# DATA SECTION start

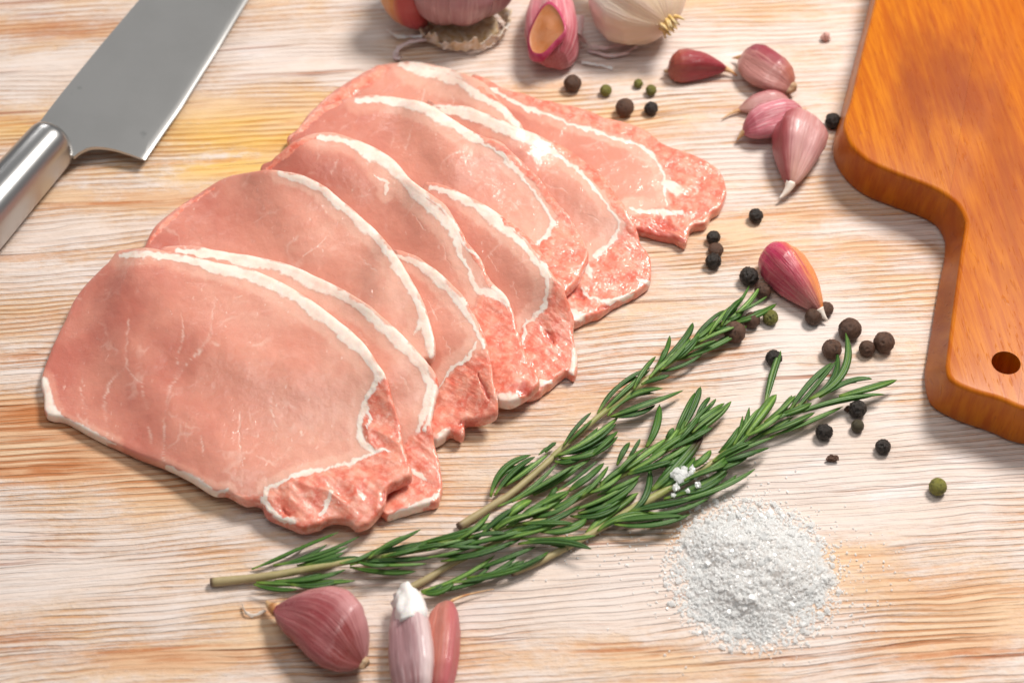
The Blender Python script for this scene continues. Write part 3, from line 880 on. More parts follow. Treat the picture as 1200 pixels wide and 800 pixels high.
# ------------------------------------------------------------------ cutting board with a handle
def build_board():
    h = 0.024
    top = [(1052, -140), (1036, -50), (1027, 0), (1012, 60), (999, 115), (991, 142), (993, 157), (1002, 172), (1020, 187), (1049, 200), (1088, 215), (1109, 226), (1124, 239), (1132, 254), (1133, 266), (1128, 296), (1119, 360), (1112, 415), (1111, 430), (1114, 441), (1124, 449), (1144, 457), (1172, 465)]
    bot = [(1040, -110), (1026, -35), (1018, 10), (1001, 75), (985, 138), (976, 172), (977, 192), (992, 215), (1014, 232), (1046, 245), (1076, 256), (1094, 266), (1103, 279), (1106, 292), (1105, 310), (1101, 330), (1093, 375), (1085, 425), (1082, 445), (1085, 467), (1094, 481), (1120, 495), (1160, 509)]
    hole = P1(1179, 425, h)
    a0, a1 = P1(1217, 430, h), P1(1217 + 0.121 * 160, 430 - 160, h)
    ax = (a1 - a0)[:2]
    ax /= np.linalg.norm(ax)
    nrm = np.array([-ax[1], ax[0]])           # towards the left edge
    def to_local(p):
        d = p[:, :2] - a0[:2]
        return np.stack([d @ ax, d @ nrm], 1)
    T = to_local(P([p[0] for p in top], [p[1] for p in top], [h] * len(top)))
    B = to_local(P([p[0] for p in bot], [p[1] for p in bot], [0.0] * len(bot)))
    # far end out of frame: rounded shoulder on the axis
    far_u = max(T[0, 0], B[0, 0]) + 0.05
    def finish(L):
        u0, w0 = L[0]
        w0 = w0 * 1.0
        ext = [(far_u, w0 * 0.55), (far_u - 0.006, w0 * 0.86), (far_u - 0.025, w0 * 0.98)]
        end = [(L[-1][0] - 0.0022, L[-1][1] * 0.35)]
        half = np.array(ext + [tuple(q) for q in L] + end)
        other = half[::-1] * np.array([1, -1])
        return np.vstack([half, other])
    Tl, Bl = finish(T), finish(B)
    nn = 8
    Td, Bd = catmull(Tl, True, nn), catmull(Bl, True, nn)
    m = len(Td)
    def inset(L, d):
        t = np.roll(L, -1, 0) - np.roll(L, 1, 0)
        t /= np.linalg.norm(t, axis=1)[:, None] + 1e-12
        nn_ = np.stack([-t[:, 1], t[:, 0]], 1)
        s = np.sign(np.sum(L[:, 0] * np.roll(L[:, 1], -1) - np.roll(L[:, 0], -1) * L[:, 1]))
        return L + nn_ * d * s
    prof = [(0.0, inset(Bd, 0.002)), (0.0012, inset(Bd, 0.0004)), (0.003, Bd)]
    for k in range(1, 8):
        f = k / 8
        prof.append((0.003 + (h - 0.0048) * f, Bd * (1 - f) + inset(Td, -0.0008) * f))
    for k in range(6):
        a = math.pi / 2 * k / 5
        prof.append((h - 0.0018 + 0.0018 * math.sin(a), inset(Td, -0.0008 + 0.0018 * (1 - math.cos(a)))))
    V, F = [], []
    for z, L in prof:
        xy = a0[:2] + L[:, :1] * ax + L[:, 1:] * nrm
        V.append(np.column_stack([xy, np.full(m, z)]))
    V = np.vstack(V)
    F = grid_faces(len(prof), m)
    F.append(tuple(range(m))[::-1])
    F.append(tuple((len(prof) - 1) * m + k for k in range(m)))
    root = thing('cutting_board', 'orange varnished wooden cutting board with a short handle and hanging hole', 'cutting board', (a0[0], a0[1], 0))
    loc = np.array(root.location)
    s1 = to_local(P([1131], [120], [h]))[0, 1]
    s2 = to_local(P([1196], [450], [h]))[0, 1]
    cuts = [('board_left', s1, 9), ('board_mid', s2, s1), ('board_right', -9, s2)]
    for mat, lo, hi in cuts:
        bm = bmesh.new()
        bv = [bm.verts.new(v - loc) for v in V]
        for f in F:
            try:
                bm.faces.new([bv[k] for k in f])
            except ValueError:
                pass
        bmesh.ops.recalc_face_normals(bm, faces=bm.faces)
        for lim, sgn in ((lo, -1), (hi, 1)):
            if abs(lim) > 5:
                continue
            co = Vector((*(nrm * (lim - sgn * 0.00002)), 0))
            g = bmesh.ops.bisect_plane(bm, geom=bm.verts[:] + bm.edges[:] + bm.faces[:], plane_co=co, plane_no=Vector((*(nrm * sgn), 0)), clear_outer=True)
            ed = [e for e in g['geom_cut'] if isinstance(e, bmesh.types.BMEdge)]
            bmesh.ops.holes_fill(bm, edges=ed)
        bmesh.ops.remove_doubles(bm, verts=bm.verts, dist=1e-6)
        bmesh.ops.recalc_face_normals(bm, faces=bm.faces)
        bmesh.ops.triangulate(bm, faces=[f for f in bm.faces if len(f.verts) > 4])
        me = bpy.data.meshes.new('plank')
        bm.to_mesh(me)
        bm.free()
        me.materials.append(MAT[mat])
        o = bpy.data.objects.new('plank', me)
        col.objects.link(o)
        o.parent = root
        if mat == 'board_mid':
            cv, cf = [], []
            for z in (-0.01, 0.05):
                for k in range(40):
                    a = 2 * math.pi * k / 40
                    cv.append((hole[0] - a0[0] + 0.0054 * math.cos(a), hole[1] - a0[1] + 0.0054 * math.sin(a), z))
            cf = [(k, (k + 1) % 40, 40 + (k + 1) % 40, 40 + k) for k in range(40)] + [tuple(range(40))[::-1], tuple(range(40, 80))]
            cm = bpy.data.meshes.new('cutter')
            cm.from_pydata(cv, [], cf)
            co_ = bpy.data.objects.new('cutter', cm)
            col.objects.link(co_)
            co_.location = root.location
            md = o.modifiers.new('hole', 'BOOLEAN')
            md.object, md.operation, md.solver = co_, 'DIFFERENCE', 'EXACT'
            md.use_self = True
            bpy.context.view_layer.update()
            dg = bpy.context.evaluated_depsgraph_get()
            new = bpy.data.meshes.new_from_object(o.evaluated_get(dg))
            o.modifiers.clear()
            o.data = new
            new.name = 'plank'
            bpy.data.objects.remove(co_)
        me = o.data
        me.polygons.foreach_set('use_smooth', [True] * len(me.polygons))
        me.set_sharp_from_angle(angle=R(32))
    return root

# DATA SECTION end

[STATED EXERCISE]
Copy out the whole listing exactly, and don't carry over any pictures.

[RESPONSE FOR THIS EXERCISE]
The Blender Python script for this scene continues. Write part 3, from line 880 on. More parts follow. Treat the picture as 1200 pixels wide and 800 pixels high.
# ------------------------------------------------------------------ cutting board with a handle
def build_board():
    h = 0.024
    top = [(1052, -140), (1036, -50), (1027, 0), (1012, 60), (999, 115), (991, 142), (993, 157), (1002, 172), (1020, 187), (1049, 200), (1088, 215), (1109, 226), (1124, 239), (1132, 254), (1133, 266), (1128, 296), (1119, 360), (1112, 415), (1111, 430), (1114, 441), (1124, 449), (1144, 457), (1172, 465)]
    bot = [(1040, -110), (1026, -35), (1018, 10), (1001, 75), (985, 138), (976, 172), (977, 192), (992, 215), (1014, 232), (1046, 245), (1076, 256), (1094, 266), (1103, 279), (1106, 292), (1105, 310), (1101, 330), (1093, 375), (1085, 425), (1082, 445), (1085, 467), (1094, 481), (1120, 495), (1160, 509)]
    hole = P1(1179, 425, h)
    a0, a1 = P1(1217, 430, h), P1(1217 + 0.121 * 160, 430 - 160, h)
    ax = (a1 - a0)[:2]
    ax /= np.linalg.norm(ax)
    nrm = np.array([-ax[1], ax[0]])           # towards the left edge
    def to_local(p):
        d = p[:, :2] - a0[:2]
        return np.stack([d @ ax, d @ nrm], 1)
    T = to_local(P([p[0] for p in top], [p[1] for p in top], [h] * len(top)))
    B = to_local(P([p[0] for p in bot], [p[1] for p in bot], [0.0] * len(bot)))
    # far end out of frame: rounded shoulder on the axis
    far_u = max(T[0, 0], B[0, 0]) + 0.05
    def finish(L):
        u0, w0 = L[0]
        w0 = w0 * 1.0
        ext = [(far_u, w0 * 0.55), (far_u - 0.006, w0 * 0.86), (far_u - 0.025, w0 * 0.98)]
        end = [(L[-1][0] - 0.0022, L[-1][1] * 0.35)]
        half = np.array(ext + [tuple(q) for q in L] + end)
        other = half[::-1] * np.array([1, -1])
        return np.vstack([half, other])
    Tl, Bl = finish(T), finish(B)
    nn = 8
    Td, Bd = catmull(Tl, True, nn), catmull(Bl, True, nn)
    m = len(Td)
    def inset(L, d):
        t = np.roll(L, -1, 0) - np.roll(L, 1, 0)
        t /= np.linalg.norm(t, axis=1)[:, None] + 1e-12
        nn_ = np.stack([-t[:, 1], t[:, 0]], 1)
        s = np.sign(np.sum(L[:, 0] * np.roll(L[:, 1], -1) - np.roll(L[:, 0], -1) * L[:, 1]))
        return L + nn_ * d * s
    prof = [(0.0, inset(Bd, 0.002)), (0.0012, inset(Bd, 0.0004)), (0.003, Bd)]
    for k in range(1, 8):
        f = k / 8
        prof.append((0.003 + (h - 0.0048) * f, Bd * (1 - f) + inset(Td, -0.0008) * f))
    for k in range(6):
        a = math.pi / 2 * k / 5
        prof.append((h - 0.0018 + 0.0018 * math.sin(a), inset(Td, -0.0008 + 0.0018 * (1 - math.cos(a)))))
    V, F = [], []
    for z, L in prof:
        xy = a0[:2] + L[:, :1] * ax + L[:, 1:] * nrm
        V.append(np.column_stack([xy, np.full(m, z)]))
    V = np.vstack(V)
    F = grid_faces(len(prof), m)
    F.append(tuple(range(m))[::-1])
    F.append(tuple((len(prof) - 1) * m + k for k in range(m)))
    root = thing('cutting_board', 'orange varnished wooden cutting board with a short handle and hanging hole', 'cutting board', (a0[0], a0[1], 0))
    loc = np.array(root.location)
    s1 = to_local(P([1131], [120], [h]))[0, 1]
    s2 = to_local(P([1196], [450], [h]))[0, 1]
    cuts = [('board_left', s1, 9), ('board_mid', s2, s1), ('board_right', -9, s2)]
    for mat, lo, hi in cuts:
        bm = bmesh.new()
        bv = [bm.verts.new(v - loc) for v in V]
        for f in F:
            try:
                bm.faces.new([bv[k] for k in f])
            except ValueError:
                pass
        bmesh.ops.recalc_face_normals(bm, faces=bm.faces)
        for lim, sgn in ((lo, -1), (hi, 1)):
            if abs(lim) > 5:
                continue
            co = Vector((*(nrm * (lim - sgn * 0.00002)), 0))
            g = bmesh.ops.bisect_plane(bm, geom=bm.verts[:] + bm.edges[:] + bm.faces[:], plane_co=co, plane_no=Vector((*(nrm * sgn), 0)), clear_outer=True)
            ed = [e for e in g['geom_cut'] if isinstance(e, bmesh.types.BMEdge)]
            bmesh.ops.holes_fill(bm, edges=ed)
        bmesh.ops.remove_doubles(bm, verts=bm.verts, dist=1e-6)
        bmesh.ops.recalc_face_normals(bm, faces=bm.faces)
        bmesh.ops.triangulate(bm, faces=[f for f in bm.faces if len(f.verts) > 4])
        me = bpy.data.meshes.new('plank')
        bm.to_mesh(me)
        bm.free()
        me.materials.append(MAT[mat])
        o = bpy.data.objects.new('plank', me)
        col.objects.link(o)
        o.parent = root
        if mat == 'board_mid':
            cv, cf = [], []
            for z in (-0.01, 0.05):
                for k in range(40):
                    a = 2 * math.pi * k / 40
                    cv.append((hole[0] - a0[0] + 0.0054 * math.cos(a), hole[1] - a0[1] + 0.0054 * math.sin(a), z))
            cf = [(k, (k + 1) % 40, 40 + (k + 1) % 40, 40 + k) for k in range(40)] + [tuple(range(40))[::-1], tuple(range(40, 80))]
            cm = bpy.data.meshes.new('cutter')
            cm.from_pydata(cv, [], cf)
            co_ = bpy.data.objects.new('cutter', cm)
            col.objects.link(co_)
            co_.location = root.location
            md = o.modifiers.new('hole', 'BOOLEAN')
            md.object, md.operation, md.solver = co_, 'DIFFERENCE', 'EXACT'
            md.use_self = True
            bpy.context.view_layer.update()
            dg = bpy.context.evaluated_depsgraph_get()
            new = bpy.data.meshes.new_from_object(o.evaluated_get(dg))
            o.modifiers.clear()
            o.data = new
            new.name = 'plank'
            bpy.data.objects.remove(co_)
        me = o.data
        me.polygons.foreach_set('use_smooth', [True] * len(me.polygons))
        me.set_sharp_from_angle(angle=R(32))
    return root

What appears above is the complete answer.